The Danger Girls go shopping, run into and flirt with Bruce Wayne, and then everyone goes to a swanky party, which is where the story begins.

There are fight scenes and misunderstandings and the inevitable team-up. The girls don’t know that Bruce Wayne is Batman, so Hartnell plays with that in cute ways.

Superstar Art

I can’t get enough of the panels from that opening sequence. Here’s another one:

Leinil Francis Yu’s art is pretty, at first glance, but when you read the book you’ll see several storytelling shortcomings.

For starters, there’s not too many backgrounds in this book. Whole pages go by with the only background being a lighting element that the colorist, Alex Sinclair, probably added in.

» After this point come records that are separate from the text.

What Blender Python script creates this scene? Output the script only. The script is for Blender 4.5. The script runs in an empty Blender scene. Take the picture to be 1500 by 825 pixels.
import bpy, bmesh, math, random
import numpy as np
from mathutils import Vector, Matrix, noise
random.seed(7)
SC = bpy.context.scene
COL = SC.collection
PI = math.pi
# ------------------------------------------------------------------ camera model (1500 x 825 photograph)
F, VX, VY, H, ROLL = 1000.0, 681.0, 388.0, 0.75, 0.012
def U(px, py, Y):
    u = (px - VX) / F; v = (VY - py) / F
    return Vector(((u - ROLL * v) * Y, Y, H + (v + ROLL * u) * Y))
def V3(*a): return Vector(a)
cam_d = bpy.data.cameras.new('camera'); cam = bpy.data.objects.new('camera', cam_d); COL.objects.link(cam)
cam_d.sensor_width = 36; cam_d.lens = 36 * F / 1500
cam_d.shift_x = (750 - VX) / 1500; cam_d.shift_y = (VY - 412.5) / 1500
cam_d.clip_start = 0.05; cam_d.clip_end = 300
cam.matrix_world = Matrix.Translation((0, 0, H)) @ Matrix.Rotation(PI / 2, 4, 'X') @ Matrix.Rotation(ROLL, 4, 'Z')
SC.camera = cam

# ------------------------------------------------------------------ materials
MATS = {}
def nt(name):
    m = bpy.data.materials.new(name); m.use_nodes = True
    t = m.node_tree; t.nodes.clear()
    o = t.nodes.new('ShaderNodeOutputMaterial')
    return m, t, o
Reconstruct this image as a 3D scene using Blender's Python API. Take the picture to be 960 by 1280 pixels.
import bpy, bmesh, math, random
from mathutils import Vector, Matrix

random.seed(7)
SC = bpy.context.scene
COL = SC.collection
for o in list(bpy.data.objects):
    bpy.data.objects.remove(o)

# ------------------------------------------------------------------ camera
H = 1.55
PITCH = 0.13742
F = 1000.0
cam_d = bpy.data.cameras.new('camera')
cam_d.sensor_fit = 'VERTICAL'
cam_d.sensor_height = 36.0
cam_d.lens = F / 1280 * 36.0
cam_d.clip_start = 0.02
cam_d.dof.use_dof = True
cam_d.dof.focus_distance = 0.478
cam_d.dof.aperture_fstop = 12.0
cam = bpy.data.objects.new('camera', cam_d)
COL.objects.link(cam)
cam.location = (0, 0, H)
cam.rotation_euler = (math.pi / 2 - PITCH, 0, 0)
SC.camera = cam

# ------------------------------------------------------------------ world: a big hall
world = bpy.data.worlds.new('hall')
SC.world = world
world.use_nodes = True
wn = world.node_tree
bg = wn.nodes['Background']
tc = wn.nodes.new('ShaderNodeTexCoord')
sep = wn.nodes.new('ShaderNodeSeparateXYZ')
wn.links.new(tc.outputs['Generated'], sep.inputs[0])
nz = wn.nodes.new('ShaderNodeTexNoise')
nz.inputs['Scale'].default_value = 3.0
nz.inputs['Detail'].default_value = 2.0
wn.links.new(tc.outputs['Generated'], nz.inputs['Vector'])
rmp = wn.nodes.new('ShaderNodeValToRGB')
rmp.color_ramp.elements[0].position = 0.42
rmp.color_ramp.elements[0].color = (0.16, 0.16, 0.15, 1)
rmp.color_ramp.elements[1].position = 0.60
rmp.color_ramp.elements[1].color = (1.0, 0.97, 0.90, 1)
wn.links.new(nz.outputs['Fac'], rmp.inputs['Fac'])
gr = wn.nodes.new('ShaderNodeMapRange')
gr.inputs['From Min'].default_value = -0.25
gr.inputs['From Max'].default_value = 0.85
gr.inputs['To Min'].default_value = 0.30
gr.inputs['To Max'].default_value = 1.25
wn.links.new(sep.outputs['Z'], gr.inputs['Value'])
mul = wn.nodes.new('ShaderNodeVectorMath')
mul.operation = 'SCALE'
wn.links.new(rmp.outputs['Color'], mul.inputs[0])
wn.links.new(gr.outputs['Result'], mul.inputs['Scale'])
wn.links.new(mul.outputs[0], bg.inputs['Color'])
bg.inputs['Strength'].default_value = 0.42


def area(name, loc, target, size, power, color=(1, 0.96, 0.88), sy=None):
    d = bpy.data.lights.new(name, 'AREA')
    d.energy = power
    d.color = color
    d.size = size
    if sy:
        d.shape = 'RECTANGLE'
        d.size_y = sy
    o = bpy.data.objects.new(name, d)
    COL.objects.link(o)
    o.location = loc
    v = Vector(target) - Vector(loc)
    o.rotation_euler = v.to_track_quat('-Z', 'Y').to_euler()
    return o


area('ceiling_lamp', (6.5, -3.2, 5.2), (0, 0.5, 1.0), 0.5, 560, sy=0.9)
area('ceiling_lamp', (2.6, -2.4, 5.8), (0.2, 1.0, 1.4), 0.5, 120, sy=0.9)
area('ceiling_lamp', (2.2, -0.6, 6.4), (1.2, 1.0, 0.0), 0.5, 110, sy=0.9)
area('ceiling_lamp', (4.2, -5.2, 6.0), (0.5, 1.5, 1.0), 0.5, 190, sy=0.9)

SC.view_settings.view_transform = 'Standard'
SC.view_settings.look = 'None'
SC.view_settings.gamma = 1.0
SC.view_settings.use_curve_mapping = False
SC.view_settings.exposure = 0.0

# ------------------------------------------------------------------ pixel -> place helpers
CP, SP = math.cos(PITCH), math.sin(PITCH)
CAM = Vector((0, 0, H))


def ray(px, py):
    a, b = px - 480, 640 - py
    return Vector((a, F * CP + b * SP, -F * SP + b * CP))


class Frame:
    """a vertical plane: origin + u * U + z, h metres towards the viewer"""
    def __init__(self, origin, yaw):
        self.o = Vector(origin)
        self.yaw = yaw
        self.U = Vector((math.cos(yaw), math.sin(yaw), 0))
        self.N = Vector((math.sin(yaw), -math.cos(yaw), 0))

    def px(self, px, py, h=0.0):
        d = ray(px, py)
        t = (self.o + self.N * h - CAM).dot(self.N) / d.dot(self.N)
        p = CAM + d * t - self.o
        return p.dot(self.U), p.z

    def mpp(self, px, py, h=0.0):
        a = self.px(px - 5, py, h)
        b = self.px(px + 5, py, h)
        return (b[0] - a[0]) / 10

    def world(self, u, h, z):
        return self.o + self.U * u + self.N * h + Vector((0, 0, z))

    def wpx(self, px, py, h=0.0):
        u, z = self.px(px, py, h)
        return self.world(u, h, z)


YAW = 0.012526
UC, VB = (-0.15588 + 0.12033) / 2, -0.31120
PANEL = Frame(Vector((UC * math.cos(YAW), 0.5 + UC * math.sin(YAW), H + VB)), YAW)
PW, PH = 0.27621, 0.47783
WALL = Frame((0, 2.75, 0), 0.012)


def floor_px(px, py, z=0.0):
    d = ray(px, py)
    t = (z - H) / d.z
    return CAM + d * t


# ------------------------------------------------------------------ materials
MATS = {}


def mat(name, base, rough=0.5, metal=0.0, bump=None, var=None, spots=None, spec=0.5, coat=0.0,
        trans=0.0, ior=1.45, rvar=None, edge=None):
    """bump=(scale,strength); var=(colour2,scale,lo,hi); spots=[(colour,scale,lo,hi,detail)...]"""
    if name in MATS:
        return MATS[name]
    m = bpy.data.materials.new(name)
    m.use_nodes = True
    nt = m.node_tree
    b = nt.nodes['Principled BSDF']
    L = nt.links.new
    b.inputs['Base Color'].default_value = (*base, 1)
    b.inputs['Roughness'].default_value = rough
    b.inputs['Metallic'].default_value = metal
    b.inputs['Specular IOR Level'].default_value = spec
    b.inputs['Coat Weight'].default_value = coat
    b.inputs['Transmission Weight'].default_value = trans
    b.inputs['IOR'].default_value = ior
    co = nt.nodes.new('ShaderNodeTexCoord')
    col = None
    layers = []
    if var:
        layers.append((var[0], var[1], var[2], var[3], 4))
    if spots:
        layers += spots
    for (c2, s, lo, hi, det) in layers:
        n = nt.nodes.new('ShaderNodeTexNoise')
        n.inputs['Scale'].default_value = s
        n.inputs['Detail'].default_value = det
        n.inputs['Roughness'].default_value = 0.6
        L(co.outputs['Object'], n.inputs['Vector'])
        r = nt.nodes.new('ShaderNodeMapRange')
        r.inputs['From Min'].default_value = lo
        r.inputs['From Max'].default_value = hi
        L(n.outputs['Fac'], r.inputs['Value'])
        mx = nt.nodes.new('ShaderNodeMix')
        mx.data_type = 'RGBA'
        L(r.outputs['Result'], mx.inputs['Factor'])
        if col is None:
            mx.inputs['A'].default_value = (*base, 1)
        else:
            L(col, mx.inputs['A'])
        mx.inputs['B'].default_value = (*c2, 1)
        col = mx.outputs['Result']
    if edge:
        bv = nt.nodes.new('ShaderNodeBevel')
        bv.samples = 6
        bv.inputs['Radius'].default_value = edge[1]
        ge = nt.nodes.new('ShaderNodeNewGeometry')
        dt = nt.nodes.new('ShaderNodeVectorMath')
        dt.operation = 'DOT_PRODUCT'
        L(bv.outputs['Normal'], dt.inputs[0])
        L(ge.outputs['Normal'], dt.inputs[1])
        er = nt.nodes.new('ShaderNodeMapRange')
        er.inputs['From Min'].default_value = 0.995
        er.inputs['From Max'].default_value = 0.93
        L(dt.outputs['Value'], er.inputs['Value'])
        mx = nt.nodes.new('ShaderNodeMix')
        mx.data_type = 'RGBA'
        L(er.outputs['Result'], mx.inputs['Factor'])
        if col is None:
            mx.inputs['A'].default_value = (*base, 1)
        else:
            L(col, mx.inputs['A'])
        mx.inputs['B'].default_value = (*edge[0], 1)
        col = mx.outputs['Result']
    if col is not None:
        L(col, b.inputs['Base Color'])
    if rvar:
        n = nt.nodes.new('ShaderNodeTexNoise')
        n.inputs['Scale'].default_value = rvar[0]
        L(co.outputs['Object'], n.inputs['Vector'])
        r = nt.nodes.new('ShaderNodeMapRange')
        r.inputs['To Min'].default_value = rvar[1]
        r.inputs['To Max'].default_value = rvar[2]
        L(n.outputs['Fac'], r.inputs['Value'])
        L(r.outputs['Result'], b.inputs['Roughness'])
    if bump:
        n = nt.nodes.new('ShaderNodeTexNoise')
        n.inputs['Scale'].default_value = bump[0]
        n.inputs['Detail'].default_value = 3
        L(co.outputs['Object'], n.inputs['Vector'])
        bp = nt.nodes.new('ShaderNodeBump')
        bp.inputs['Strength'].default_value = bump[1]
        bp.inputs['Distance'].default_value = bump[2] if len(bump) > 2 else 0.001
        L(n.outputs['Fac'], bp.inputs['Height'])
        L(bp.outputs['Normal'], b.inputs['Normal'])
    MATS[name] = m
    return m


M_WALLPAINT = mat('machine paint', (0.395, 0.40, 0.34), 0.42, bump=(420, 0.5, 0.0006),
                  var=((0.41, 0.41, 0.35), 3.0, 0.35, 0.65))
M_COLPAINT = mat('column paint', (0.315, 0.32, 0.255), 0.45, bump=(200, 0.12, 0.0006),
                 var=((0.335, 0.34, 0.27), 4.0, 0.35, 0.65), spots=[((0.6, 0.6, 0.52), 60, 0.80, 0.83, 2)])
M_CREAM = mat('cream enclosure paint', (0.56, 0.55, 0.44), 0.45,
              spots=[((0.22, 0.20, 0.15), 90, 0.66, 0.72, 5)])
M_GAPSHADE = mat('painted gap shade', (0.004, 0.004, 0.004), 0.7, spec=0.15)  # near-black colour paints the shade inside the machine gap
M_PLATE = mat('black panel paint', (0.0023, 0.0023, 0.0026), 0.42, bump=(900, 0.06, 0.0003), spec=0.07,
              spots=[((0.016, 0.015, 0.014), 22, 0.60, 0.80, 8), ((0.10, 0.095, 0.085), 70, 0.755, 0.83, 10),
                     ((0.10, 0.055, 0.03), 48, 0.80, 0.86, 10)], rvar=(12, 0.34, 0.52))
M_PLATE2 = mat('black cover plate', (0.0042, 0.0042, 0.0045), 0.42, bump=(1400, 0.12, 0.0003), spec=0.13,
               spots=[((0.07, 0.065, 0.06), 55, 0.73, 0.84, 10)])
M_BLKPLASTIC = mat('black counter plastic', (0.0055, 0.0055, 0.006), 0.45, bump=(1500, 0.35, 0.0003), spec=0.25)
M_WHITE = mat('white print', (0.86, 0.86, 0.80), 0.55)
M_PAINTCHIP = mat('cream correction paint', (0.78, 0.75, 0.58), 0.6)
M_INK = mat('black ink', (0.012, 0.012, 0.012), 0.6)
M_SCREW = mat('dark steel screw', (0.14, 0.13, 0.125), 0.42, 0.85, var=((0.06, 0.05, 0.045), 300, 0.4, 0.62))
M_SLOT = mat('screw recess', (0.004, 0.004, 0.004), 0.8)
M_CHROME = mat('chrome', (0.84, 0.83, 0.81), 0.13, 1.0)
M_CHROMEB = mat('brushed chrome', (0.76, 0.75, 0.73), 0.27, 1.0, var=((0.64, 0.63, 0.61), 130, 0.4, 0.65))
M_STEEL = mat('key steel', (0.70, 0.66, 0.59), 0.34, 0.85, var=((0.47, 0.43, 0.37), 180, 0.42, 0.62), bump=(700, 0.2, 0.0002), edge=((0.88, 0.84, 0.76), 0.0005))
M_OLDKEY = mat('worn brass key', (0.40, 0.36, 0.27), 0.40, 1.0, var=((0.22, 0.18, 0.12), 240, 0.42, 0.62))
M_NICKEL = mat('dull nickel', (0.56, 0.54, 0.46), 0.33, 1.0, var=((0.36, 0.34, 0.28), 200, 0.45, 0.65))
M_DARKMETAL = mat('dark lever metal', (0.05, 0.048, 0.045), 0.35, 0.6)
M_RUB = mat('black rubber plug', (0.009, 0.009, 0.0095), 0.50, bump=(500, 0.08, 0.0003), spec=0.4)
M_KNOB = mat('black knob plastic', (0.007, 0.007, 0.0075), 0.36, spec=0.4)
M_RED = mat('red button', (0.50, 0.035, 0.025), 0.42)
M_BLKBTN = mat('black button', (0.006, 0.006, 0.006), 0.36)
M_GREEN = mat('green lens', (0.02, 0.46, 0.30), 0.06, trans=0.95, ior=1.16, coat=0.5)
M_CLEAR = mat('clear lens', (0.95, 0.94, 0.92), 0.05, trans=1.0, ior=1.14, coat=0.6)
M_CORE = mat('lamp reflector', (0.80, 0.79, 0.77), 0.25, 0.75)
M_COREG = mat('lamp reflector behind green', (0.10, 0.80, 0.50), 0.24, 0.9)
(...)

Some of the storytelling is hard to follow from panel to panel. You will rely on the dialogue to follow the story, sad to say. Even then, there are some confusing sequences where characters jump around in space between panels and you’re not sure who’s doing what anymore.

This is not a great example of a comic book to give to someone to prove the artform has merit. It is a fun book for fans of the two properties at play here. And, honestly, that’s good enough.

Can You Find It?

I don’t think this one has ever been reprinted. I’m sure IDW becoming the publishing home for other “Danger Girl” mini-series didn’t help that.

The double-sized issue ran $4.95 when DC published it under their WildStorm imprint in 2004. There’s no indicia anywhere in this book, though, so I’m going by the date in Campbell’s signature on the cover.

Campbell’s original series is available digitally, as are at least eight of the follow-up mini-series that Andy Hartnell has written for various other artists, including Dan Panosian and Nick Bradshaw. This book is not.

You’ll have to keep an eye out at a convention or on eBay. Don’t go out of your way for it, but if you ever come across it, it might be a few minutes of fun for you.